Tigapuluh sembilan tahun, bukan waktu yang singkat. Namun Edward Hutabarat, selama 20 tahun dari 39 tahun berkarir sebagai fashion desainer, baru mendapatkan 5 persen ilmu budaya dan kekayaan Indonesia dari pulau Weh hingga Papua. Bang Edo, begitu ia biasa disapa, mengatakan bahwa kekayaan budaya Indonesia ini sungguh tinggi dari ratusan tahun yang lalu. Yang mana semua itu tertuang pada kain-kain setiap daerah yang menggambarkan evolusi peradaban manusia Indonesia.
Pada Kamis, 17 Oktober lalu, Edward Hutabarat menggelar lagi koleksinya yang berjudul Ulos In Innovation. Ia mengeksplorasi tanah leluhurnya di Sumatra Utara, Danau Toba, Samosir, Tarutung, Muara dan pedalaman yang belum tersentuh, dimana kain peradaban inggil ini lahir. Eksplorasinya memakan waktu sekitar satu tahun yang mana ia juga sempat meminta “ijin” pada tetua leluhur Batak untuk diperbolehkan mengolah Ulos. Ini adalah bentuk kehormatannya pada kain tersebut, karena Ulos merupakan kain adat yang sangat agung. Dan agar bang Edo tidak salah langkah dalam mengolah Ulos.
Limapuluh dua look dalam koleksi ini yang juga menampilkan pakaian pria, memiliki mood Kimono khas Jepang. Outer Kimono dan Yukata menjadi kunci pada padu padan celana gantung, kemeja longgar hingga celana pendek. Semua dibuat bergaya Japanese Resort, bisa dipakai berlapis dan solo. Look yang menggambarkan gaya hidup jet-setter yang fasih dengan couture. Membuat couture begitu ringan tapi dengan detil-detil yang membuat pemakai sangat puas.

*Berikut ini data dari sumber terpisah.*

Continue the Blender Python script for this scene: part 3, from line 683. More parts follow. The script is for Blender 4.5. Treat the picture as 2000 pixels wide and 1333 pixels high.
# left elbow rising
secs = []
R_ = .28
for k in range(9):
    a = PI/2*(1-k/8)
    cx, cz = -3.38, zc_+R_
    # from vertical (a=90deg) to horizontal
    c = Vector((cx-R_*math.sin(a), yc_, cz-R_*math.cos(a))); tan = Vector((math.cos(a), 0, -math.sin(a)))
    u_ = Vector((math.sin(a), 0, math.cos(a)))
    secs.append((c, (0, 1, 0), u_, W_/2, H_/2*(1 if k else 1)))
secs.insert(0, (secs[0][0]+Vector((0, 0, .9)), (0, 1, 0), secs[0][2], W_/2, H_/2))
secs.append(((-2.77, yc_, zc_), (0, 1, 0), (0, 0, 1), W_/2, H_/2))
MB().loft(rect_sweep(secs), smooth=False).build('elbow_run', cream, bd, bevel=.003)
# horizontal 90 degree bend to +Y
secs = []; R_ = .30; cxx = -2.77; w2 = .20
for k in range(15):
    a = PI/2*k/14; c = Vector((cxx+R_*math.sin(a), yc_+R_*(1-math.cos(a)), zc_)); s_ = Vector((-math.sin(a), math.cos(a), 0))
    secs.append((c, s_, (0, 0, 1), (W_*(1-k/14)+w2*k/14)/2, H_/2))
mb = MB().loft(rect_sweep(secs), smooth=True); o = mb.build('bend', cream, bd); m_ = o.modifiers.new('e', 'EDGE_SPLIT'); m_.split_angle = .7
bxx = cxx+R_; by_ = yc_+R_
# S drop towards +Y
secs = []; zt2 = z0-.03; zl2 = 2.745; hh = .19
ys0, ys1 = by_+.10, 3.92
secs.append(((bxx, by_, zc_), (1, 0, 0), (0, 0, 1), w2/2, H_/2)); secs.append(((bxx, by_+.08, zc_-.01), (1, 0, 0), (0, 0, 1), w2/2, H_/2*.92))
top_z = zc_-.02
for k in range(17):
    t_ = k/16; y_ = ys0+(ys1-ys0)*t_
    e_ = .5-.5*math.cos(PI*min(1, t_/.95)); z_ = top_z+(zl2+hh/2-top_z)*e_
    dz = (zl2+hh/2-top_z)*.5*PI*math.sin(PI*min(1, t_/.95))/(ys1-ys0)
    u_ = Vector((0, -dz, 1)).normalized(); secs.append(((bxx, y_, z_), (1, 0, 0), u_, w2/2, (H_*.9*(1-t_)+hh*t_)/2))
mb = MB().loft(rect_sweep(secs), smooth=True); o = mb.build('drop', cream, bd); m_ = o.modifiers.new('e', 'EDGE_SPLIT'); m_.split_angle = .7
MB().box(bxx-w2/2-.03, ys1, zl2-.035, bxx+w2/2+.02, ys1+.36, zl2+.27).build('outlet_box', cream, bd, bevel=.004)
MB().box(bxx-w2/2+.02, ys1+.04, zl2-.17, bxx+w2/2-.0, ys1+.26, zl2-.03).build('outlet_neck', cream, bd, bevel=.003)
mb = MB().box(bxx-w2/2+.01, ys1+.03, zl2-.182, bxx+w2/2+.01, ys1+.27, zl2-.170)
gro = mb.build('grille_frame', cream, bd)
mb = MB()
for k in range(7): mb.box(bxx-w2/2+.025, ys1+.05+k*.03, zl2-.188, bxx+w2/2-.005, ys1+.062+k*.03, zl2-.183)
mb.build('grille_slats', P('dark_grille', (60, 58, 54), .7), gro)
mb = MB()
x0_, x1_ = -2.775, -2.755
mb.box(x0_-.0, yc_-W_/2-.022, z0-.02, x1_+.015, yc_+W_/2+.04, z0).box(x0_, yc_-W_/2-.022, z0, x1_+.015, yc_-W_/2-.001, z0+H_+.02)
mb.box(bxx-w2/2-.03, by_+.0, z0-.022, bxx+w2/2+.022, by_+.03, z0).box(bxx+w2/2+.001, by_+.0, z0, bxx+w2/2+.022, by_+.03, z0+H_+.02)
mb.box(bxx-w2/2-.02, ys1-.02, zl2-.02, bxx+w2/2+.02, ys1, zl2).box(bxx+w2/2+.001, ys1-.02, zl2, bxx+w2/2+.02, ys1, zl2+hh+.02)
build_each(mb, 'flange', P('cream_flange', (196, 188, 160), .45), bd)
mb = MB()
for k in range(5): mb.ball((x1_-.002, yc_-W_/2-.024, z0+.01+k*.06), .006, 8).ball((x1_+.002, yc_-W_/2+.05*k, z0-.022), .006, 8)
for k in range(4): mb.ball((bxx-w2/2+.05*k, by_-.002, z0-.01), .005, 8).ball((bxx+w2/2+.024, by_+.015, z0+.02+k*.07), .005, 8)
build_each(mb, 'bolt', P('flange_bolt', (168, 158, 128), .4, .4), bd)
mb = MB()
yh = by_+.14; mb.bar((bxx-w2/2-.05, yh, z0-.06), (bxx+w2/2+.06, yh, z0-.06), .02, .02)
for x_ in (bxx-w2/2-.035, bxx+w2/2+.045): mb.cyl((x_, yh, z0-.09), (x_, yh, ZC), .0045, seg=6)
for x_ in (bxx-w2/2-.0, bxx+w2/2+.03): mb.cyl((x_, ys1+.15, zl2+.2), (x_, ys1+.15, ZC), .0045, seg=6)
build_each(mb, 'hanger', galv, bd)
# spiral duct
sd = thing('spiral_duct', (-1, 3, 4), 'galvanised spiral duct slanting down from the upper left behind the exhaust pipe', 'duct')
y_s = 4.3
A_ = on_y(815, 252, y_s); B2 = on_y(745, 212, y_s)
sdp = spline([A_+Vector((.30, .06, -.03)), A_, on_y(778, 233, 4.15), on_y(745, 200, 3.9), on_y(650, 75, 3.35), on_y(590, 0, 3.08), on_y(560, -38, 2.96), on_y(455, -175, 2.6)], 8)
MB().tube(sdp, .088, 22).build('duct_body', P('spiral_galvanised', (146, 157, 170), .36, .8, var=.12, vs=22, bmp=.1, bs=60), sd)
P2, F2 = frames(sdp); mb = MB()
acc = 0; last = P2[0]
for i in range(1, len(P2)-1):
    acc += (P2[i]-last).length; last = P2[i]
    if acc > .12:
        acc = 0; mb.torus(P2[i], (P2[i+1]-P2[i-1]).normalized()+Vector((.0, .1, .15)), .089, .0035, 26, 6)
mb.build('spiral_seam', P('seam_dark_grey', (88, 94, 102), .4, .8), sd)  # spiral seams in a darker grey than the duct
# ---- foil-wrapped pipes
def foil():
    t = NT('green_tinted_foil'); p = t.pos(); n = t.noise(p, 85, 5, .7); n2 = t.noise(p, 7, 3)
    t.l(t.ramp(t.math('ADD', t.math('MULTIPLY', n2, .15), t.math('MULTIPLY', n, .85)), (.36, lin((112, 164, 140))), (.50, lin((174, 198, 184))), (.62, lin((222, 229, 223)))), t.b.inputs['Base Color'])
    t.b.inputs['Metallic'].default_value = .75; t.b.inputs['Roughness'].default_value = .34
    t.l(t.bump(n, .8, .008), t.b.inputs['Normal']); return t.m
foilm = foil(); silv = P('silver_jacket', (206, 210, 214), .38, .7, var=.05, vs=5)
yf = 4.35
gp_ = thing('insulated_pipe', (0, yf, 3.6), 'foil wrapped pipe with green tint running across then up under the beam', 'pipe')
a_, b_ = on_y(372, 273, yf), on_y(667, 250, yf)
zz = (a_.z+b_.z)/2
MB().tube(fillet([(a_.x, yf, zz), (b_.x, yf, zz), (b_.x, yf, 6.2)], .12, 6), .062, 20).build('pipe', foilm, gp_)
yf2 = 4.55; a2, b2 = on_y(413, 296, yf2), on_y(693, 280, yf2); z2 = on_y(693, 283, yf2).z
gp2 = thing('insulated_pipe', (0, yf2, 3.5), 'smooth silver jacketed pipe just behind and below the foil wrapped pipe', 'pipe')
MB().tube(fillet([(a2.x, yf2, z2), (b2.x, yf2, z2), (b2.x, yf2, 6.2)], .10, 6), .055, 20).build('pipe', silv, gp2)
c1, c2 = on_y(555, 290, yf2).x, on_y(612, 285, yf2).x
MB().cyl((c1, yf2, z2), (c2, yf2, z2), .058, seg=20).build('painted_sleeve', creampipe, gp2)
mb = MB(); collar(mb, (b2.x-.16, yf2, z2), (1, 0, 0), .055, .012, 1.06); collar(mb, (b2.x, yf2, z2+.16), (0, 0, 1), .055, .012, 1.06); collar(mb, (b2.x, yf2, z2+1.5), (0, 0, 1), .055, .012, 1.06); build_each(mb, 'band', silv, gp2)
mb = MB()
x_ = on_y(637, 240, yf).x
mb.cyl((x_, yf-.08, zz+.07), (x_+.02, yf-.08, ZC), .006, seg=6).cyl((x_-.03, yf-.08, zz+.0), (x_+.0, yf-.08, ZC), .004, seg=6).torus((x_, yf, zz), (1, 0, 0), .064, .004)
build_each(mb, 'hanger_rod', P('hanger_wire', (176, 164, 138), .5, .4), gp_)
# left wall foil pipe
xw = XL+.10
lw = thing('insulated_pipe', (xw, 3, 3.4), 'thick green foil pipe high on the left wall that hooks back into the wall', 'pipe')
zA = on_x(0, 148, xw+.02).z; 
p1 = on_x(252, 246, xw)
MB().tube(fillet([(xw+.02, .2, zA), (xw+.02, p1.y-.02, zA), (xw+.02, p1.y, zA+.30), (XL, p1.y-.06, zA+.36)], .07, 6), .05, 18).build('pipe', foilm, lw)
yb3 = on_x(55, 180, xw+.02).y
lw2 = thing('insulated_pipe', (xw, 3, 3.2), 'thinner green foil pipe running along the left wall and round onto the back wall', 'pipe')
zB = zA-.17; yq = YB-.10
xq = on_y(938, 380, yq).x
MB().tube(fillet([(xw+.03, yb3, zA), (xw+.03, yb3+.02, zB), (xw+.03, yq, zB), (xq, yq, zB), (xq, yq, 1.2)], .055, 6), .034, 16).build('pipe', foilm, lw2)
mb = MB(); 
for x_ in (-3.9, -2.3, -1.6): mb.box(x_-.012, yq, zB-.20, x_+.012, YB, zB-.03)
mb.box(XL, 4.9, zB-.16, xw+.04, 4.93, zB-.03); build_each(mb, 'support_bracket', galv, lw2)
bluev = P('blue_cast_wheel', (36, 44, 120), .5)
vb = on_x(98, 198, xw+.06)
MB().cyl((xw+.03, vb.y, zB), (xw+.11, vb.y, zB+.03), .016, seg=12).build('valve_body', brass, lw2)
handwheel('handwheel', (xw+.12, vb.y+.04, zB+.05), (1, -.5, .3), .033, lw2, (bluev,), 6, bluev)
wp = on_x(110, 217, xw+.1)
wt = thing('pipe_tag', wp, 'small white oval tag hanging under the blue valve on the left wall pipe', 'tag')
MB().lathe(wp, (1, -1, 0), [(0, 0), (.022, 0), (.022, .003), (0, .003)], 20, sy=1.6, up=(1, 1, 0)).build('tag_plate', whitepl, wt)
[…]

Kimono-kimono Ulos ini dibuat dengan padu-padan Lurik, denim dan linen. Sehingga melahirkan tampilan kebaruan modern yang syarat akan pekerjaan tangan.
Pada saat konferensi media, bang Edo mengatakan, kalau koleksi ini adalah koleksi couture tapi dengan nafas street fashion. Ia ingin orang berpikir bahwa couture adalah simplicity, detil dan klasik. Bukan sesuatu yang maksimalis dengan berbagai ornamen tak berfungsi. Ia ingin koleksi ini dipakai pria saat berlayar dengan yacht di Barbados, menjadi jaket saat musim gugur di Bond street, London atau saat berlibur di Serengeti, Afrika. Bukan hanya sebagai pelengkap penampilan, tapi juga menjadi bagian dari gaya hidup.
Kejelian pada detil dan teknik jahit, merupakan kunci dari semua koleksi ini. Tidak ada sudut yang tidak diperhatikan oleh bang Edo. Mulai dari furing (lapisan bagian dalam) hingga cara mengikat celana khas pria Batak yang di mix dengan gaya Jepang. Permainan mixing patern dan tekstur pada jaket tailoring terlihat sangat diperhatikan agar tetap bernafas maskulin. Edward Hutabarat adalah the Master of Mixing Patern dari Indonesia.
Pekerjaannya patut di acungi jempol hingga empat jari, standing ovation, namun bang Edo merasa belum sampai disitu. Seperti yang diakatakannya saat jumpa pers, “saya merasa bodoh, dan masih ingin terus belajar. Indonesia ini baru secuil (5 persen) yang saya jalani. Saya masih belum tahu apa-apa”.